◆ DATA BLOCK:
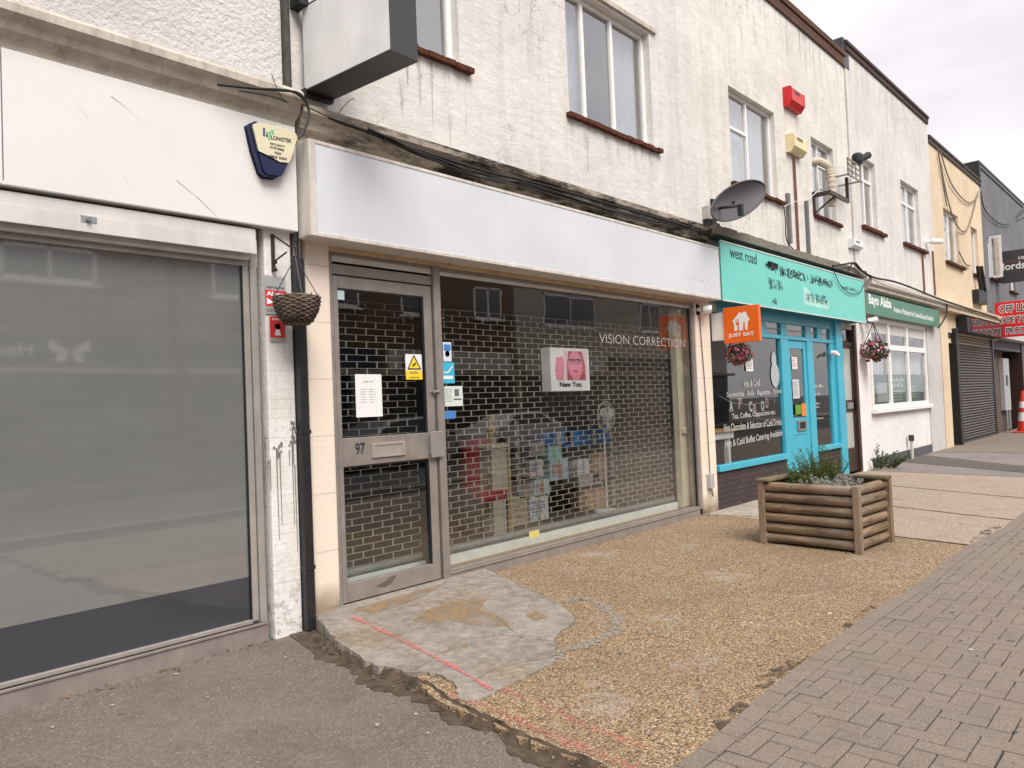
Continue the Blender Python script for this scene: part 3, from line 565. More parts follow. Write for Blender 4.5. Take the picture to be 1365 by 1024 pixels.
# cornices above shops
MB().prism([Vector((3.08,y,z)) for y,z in ((FY,3.86),(4.86,3.83),(4.86,3.77),(4.90,3.73),(4.92,3.66),(4.97,3.62),(4.97,3.55),(FY,3.55))],(6.33,0,0)).build('cornice',msoot,b1)
mmoss=paint('mossy_concrete',(.26,.235,.2),.95,0,.5,25,1,50,.2,.6,(.08,.07,.05))
c2=MB(); n=50
for i in range(n):
    a=9.43+6.2*i/n; b_=9.43+6.2*(i+1)/n; c2.box(a,b_-.001,4.8,FY,3.73,3.85+rnd.uniform(-.012,.012))
c2.build('ledge',mmoss,b2)
cn=MB(); cn.prism([Vector((15.7,y,z)) for y,z in ((FY,3.76),(4.74,3.72),(4.74,3.62),(4.79,3.60),(4.79,3.53),(FY-.02,3.46))],(6.1,0,0)); cn.build('cornice',paint('cornice_brownwhite',(.6,.55,.49),.7,0,.2,5,.4,50,.3,.6,(.2,.16,.12)),b3)
cn=MB(); cn.prism([Vector((21.82,y,z)) for y,z in ((FY,3.76),(4.74,3.72),(4.74,3.62),(4.79,3.60),(4.79,3.5),(FY-.02,3.5))],(7.0,0,0)); cn.build('cornice',paint('cornice_yellow',(.66,.56,.4),.7,0,.2,5,.4,50,.3,.6,(.2,.16,.12)),b4)
# ---------------- main shopfront
px0=3.13; 
t=NT('cream_stone_pilaster'); gg=t.n('ShaderNodeNewGeometry'); sp=t.n('ShaderNodeSeparateXYZ'); t.l(gg.outputs['Position'],sp.inputs[0]); cb=t.n('ShaderNodeCombineXYZ'); cb.inputs[0].default_value=7.; t.l(sp.outputs[2],cb.inputs[1])
bk=t.n('ShaderNodeTexBrick'); bk.inputs['Scale'].default_value=1; bk.inputs['Brick Width'].default_value=40; bk.inputs['Row Height'].default_value=.44; bk.inputs['Mortar Size'].default_value=.0035; t.l(cb.outputs[0],bk.inputs['Vector'])
n=t.noise(2.2,6,None,.65); col=t.mix(t.ramp(n,[(.35,0.),(.7,1.)]),(.82,.69,.57),(.74,.66,.58)); n2=t.noise(2.5,4,t.P((1,1,1),(2,0,0))); col=t.mix(t.ramp(n2,[(.55,0.),(.7,.35)]),col,(.78,.62,.36))
zf=t.n('ShaderNodeMapRange'); zf.inputs[1].default_value=.36; zf.inputs[2].default_value=.12; t.l(t.math('ADD',sp.outputs[2],t.math('MULTIPLY',t.noise(7,5),.25)),zf.inputs[0]); col=t.mix(zf.outputs[0],col,t.mix(t.ramp(t.noise(14,7,None,.75),[(.35,0.),(.65,1.)]),(.42,.33,.23),(.13,.1,.07)))
col=t.mix(t.math('MULTIPLY',bk.outputs['Fac'],.5),col,(.35,.29,.24)); sk=t.noise(45,4,None,.7); col=t.mix(t.ramp(sk,[(.66,0.),(.72,.6)]),col,(.4,.32,.25))
mpilc=t.fin(col,.8,0,t.bump(t.noise(30,5,None,.7),.4,.008,t.bump(bk.outputs['Fac'],.4,-.006)),.3)
MB().box(px0,3.355,4.995,5.3,-.19,2.86).build('pilaster',mpilc,b1,bevel=.02)
MB().prism([Vector((x,y,-.19)) for x,y in ((9.10,5.0),(9.5,5.0),(9.5,5.3),(9.10,5.3))],(0,0,3.05)).build('pilaster',mpilc,b1,bevel=.02)
# header over the front
MB().box(3.1,9.1,5.0,5.08,2.775,2.84).build('header_board',paint('peeling_cream_board',(.6,.45,.3),.7,0,.25,6,.3,60,.3,.5,(.2,.13,.08)),b1,bevel=.004)
df=MB(); y0,y1=5.03,5.12
df.box(3.357,3.40,y0,y1,-.05,2.773); df.box(4.44,4.52,y0-.02,y1,-.06,2.773); df.box(3.40,4.44,y0,y1,2.60,2.68); df.box(3.40,4.44,y0,y1,2.745,2.773)
dfo=df.build('door_frame',malu,b1,bevel=.004)
MB().quad((3.4,5.09,2.68),(4.44,5.09,2.68),(4.44,5.09,2.745),(3.4,5.09,2.745)).build('transom_pane',mblack,dfo)
d=MB(); y0=5.032
d.box(3.403,3.445,y0,5.075,0.0,2.588); d.box(4.335,4.425,y0,5.075,0.0,2.588); d.box(3.445,4.335,y0,5.075,2.49,2.588); d.box(3.445,4.335,y0,5.075,1.065,1.29); d.box(3.445,4.335,y0,5.075,0.0,.145)
dr=d.build('door',malu,b1,bevel=.004)
for a,b_ in ((.145,1.065),(1.29,2.49)): MB().quad((3.445,5.055,a),(4.335,5.055,a),(4.335,5.055,b_),(3.445,5.055,b_)).build('pane',mgl,dr)
gk=MB()
for a,b_ in ((.145,1.065),(1.29,2.49)): gk.box(4.318,4.336,5.036,5.054,a,b_); gk.box(3.444,4.32,5.036,5.054,b_-.012,b_+.001)
gk.build('gasket',mblack,dr)
p0=onY(491,588,5.03); p1=onY(541,613,5.03); lb=MB(); xa,xb,za,zb2=3.715,4.065,1.115,1.235
for bx in ((xa,xb,5.018,5.034,zb2-.022,zb2),(xa,xb,5.018,5.034,za,za+.022),(xa,xa+.035,5.018,5.034,za+.022,zb2-.022),(xb-.035,xb,5.018,5.034,za+.022,zb2-.022)): lb.box(*bx)
lb.box(xa+.035,xb-.035,5.024,5.034,za+.022,zb2-.022); lb.build('letterbox',paint('letterbox_alu',(.42,.38,.35),.4,.3),dr,bevel=.003)
MB().text('97',(3.56,5.031,1.155),(1,0,0),(0,0,1),.095,.092,.015).build('door_number',mblk,dr)
MB().box(4.325,4.47,4.985,5.0,1.07,1.30).box(4.335,4.36,4.99,5.034,1.1,1.27).build('push_plate',paint('push_plate_alu',(.38,.35,.33),.35,.4),dr,bevel=.006)
k=onY(579,522,5.0); MB().tube([(4.395,5.034,k.z),(4.395,5.0,k.z)],.016,12).tube([(4.395,5.005,k.z),(4.455,5.0,k.z)],.011,8).build('lock_cylinder',mgalv,dr)
MB().prism([Vector((3.72,5.029,.075)),Vector((3.8,5.029,.05)),Vector((3.87,5.029,.07)),Vector((3.93,5.029,.125)),Vector((3.86,5.029,.12)),Vector((3.8,5.029,.095))],(0,.0005,0)).build('scuff_mark',paint('scuff',(.12,.1,.09),.6),dr)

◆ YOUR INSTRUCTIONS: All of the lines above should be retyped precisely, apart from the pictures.

◆ WRITTEN RESPONSE:
Continue the Blender Python script for this scene: part 3, from line 565. More parts follow. Write for Blender 4.5. Take the picture to be 1365 by 1024 pixels.
# cornices above shops
MB().prism([Vector((3.08,y,z)) for y,z in ((FY,3.86),(4.86,3.83),(4.86,3.77),(4.90,3.73),(4.92,3.66),(4.97,3.62),(4.97,3.55),(FY,3.55))],(6.33,0,0)).build('cornice',msoot,b1)
mmoss=paint('mossy_concrete',(.26,.235,.2),.95,0,.5,25,1,50,.2,.6,(.08,.07,.05))
c2=MB(); n=50
for i in range(n):
    a=9.43+6.2*i/n; b_=9.43+6.2*(i+1)/n; c2.box(a,b_-.001,4.8,FY,3.73,3.85+rnd.uniform(-.012,.012))
c2.build('ledge',mmoss,b2)
cn=MB(); cn.prism([Vector((15.7,y,z)) for y,z in ((FY,3.76),(4.74,3.72),(4.74,3.62),(4.79,3.60),(4.79,3.53),(FY-.02,3.46))],(6.1,0,0)); cn.build('cornice',paint('cornice_brownwhite',(.6,.55,.49),.7,0,.2,5,.4,50,.3,.6,(.2,.16,.12)),b3)
cn=MB(); cn.prism([Vector((21.82,y,z)) for y,z in ((FY,3.76),(4.74,3.72),(4.74,3.62),(4.79,3.60),(4.79,3.5),(FY-.02,3.5))],(7.0,0,0)); cn.build('cornice',paint('cornice_yellow',(.66,.56,.4),.7,0,.2,5,.4,50,.3,.6,(.2,.16,.12)),b4)
# ---------------- main shopfront
px0=3.13; 
t=NT('cream_stone_pilaster'); gg=t.n('ShaderNodeNewGeometry'); sp=t.n('ShaderNodeSeparateXYZ'); t.l(gg.outputs['Position'],sp.inputs[0]); cb=t.n('ShaderNodeCombineXYZ'); cb.inputs[0].default_value=7.; t.l(sp.outputs[2],cb.inputs[1])
bk=t.n('ShaderNodeTexBrick'); bk.inputs['Scale'].default_value=1; bk.inputs['Brick Width'].default_value=40; bk.inputs['Row Height'].default_value=.44; bk.inputs['Mortar Size'].default_value=.0035; t.l(cb.outputs[0],bk.inputs['Vector'])
n=t.noise(2.2,6,None,.65); col=t.mix(t.ramp(n,[(.35,0.),(.7,1.)]),(.82,.69,.57),(.74,.66,.58)); n2=t.noise(2.5,4,t.P((1,1,1),(2,0,0))); col=t.mix(t.ramp(n2,[(.55,0.),(.7,.35)]),col,(.78,.62,.36))
zf=t.n('ShaderNodeMapRange'); zf.inputs[1].default_value=.36; zf.inputs[2].default_value=.12; t.l(t.math('ADD',sp.outputs[2],t.math('MULTIPLY',t.noise(7,5),.25)),zf.inputs[0]); col=t.mix(zf.outputs[0],col,t.mix(t.ramp(t.noise(14,7,None,.75),[(.35,0.),(.65,1.)]),(.42,.33,.23),(.13,.1,.07)))
col=t.mix(t.math('MULTIPLY',bk.outputs['Fac'],.5),col,(.35,.29,.24)); sk=t.noise(45,4,None,.7); col=t.mix(t.ramp(sk,[(.66,0.),(.72,.6)]),col,(.4,.32,.25))
mpilc=t.fin(col,.8,0,t.bump(t.noise(30,5,None,.7),.4,.008,t.bump(bk.outputs['Fac'],.4,-.006)),.3)
MB().box(px0,3.355,4.995,5.3,-.19,2.86).build('pilaster',mpilc,b1,bevel=.02)
MB().prism([Vector((x,y,-.19)) for x,y in ((9.10,5.0),(9.5,5.0),(9.5,5.3),(9.10,5.3))],(0,0,3.05)).build('pilaster',mpilc,b1,bevel=.02)
# header over the front
MB().box(3.1,9.1,5.0,5.08,2.775,2.84).build('header_board',paint('peeling_cream_board',(.6,.45,.3),.7,0,.25,6,.3,60,.3,.5,(.2,.13,.08)),b1,bevel=.004)
df=MB(); y0,y1=5.03,5.12
df.box(3.357,3.40,y0,y1,-.05,2.773); df.box(4.44,4.52,y0-.02,y1,-.06,2.773); df.box(3.40,4.44,y0,y1,2.60,2.68); df.box(3.40,4.44,y0,y1,2.745,2.773)
dfo=df.build('door_frame',malu,b1,bevel=.004)
MB().quad((3.4,5.09,2.68),(4.44,5.09,2.68),(4.44,5.09,2.745),(3.4,5.09,2.745)).build('transom_pane',mblack,dfo)
d=MB(); y0=5.032
d.box(3.403,3.445,y0,5.075,0.0,2.588); d.box(4.335,4.425,y0,5.075,0.0,2.588); d.box(3.445,4.335,y0,5.075,2.49,2.588); d.box(3.445,4.335,y0,5.075,1.065,1.29); d.box(3.445,4.335,y0,5.075,0.0,.145)
dr=d.build('door',malu,b1,bevel=.004)
for a,b_ in ((.145,1.065),(1.29,2.49)): MB().quad((3.445,5.055,a),(4.335,5.055,a),(4.335,5.055,b_),(3.445,5.055,b_)).build('pane',mgl,dr)
gk=MB()
for a,b_ in ((.145,1.065),(1.29,2.49)): gk.box(4.318,4.336,5.036,5.054,a,b_); gk.box(3.444,4.32,5.036,5.054,b_-.012,b_+.001)
gk.build('gasket',mblack,dr)
p0=onY(491,588,5.03); p1=onY(541,613,5.03); lb=MB(); xa,xb,za,zb2=3.715,4.065,1.115,1.235
for bx in ((xa,xb,5.018,5.034,zb2-.022,zb2),(xa,xb,5.018,5.034,za,za+.022),(xa,xa+.035,5.018,5.034,za+.022,zb2-.022),(xb-.035,xb,5.018,5.034,za+.022,zb2-.022)): lb.box(*bx)
lb.box(xa+.035,xb-.035,5.024,5.034,za+.022,zb2-.022); lb.build('letterbox',paint('letterbox_alu',(.42,.38,.35),.4,.3),dr,bevel=.003)
MB().text('97',(3.56,5.031,1.155),(1,0,0),(0,0,1),.095,.092,.015).build('door_number',mblk,dr)
MB().box(4.325,4.47,4.985,5.0,1.07,1.30).box(4.335,4.36,4.99,5.034,1.1,1.27).build('push_plate',paint('push_plate_alu',(.38,.35,.33),.35,.4),dr,bevel=.006)
k=onY(579,522,5.0); MB().tube([(4.395,5.034,k.z),(4.395,5.0,k.z)],.016,12).tube([(4.395,5.005,k.z),(4.455,5.0,k.z)],.011,8).build('lock_cylinder',mgalv,dr)
MB().prism([Vector((3.72,5.029,.075)),Vector((3.8,5.029,.05)),Vector((3.87,5.029,.07)),Vector((3.93,5.029,.125)),Vector((3.86,5.029,.12)),Vector((3.8,5.029,.095))],(0,.0005,0)).build('scuff_mark',paint('scuff',(.12,.1,.09),.6),dr)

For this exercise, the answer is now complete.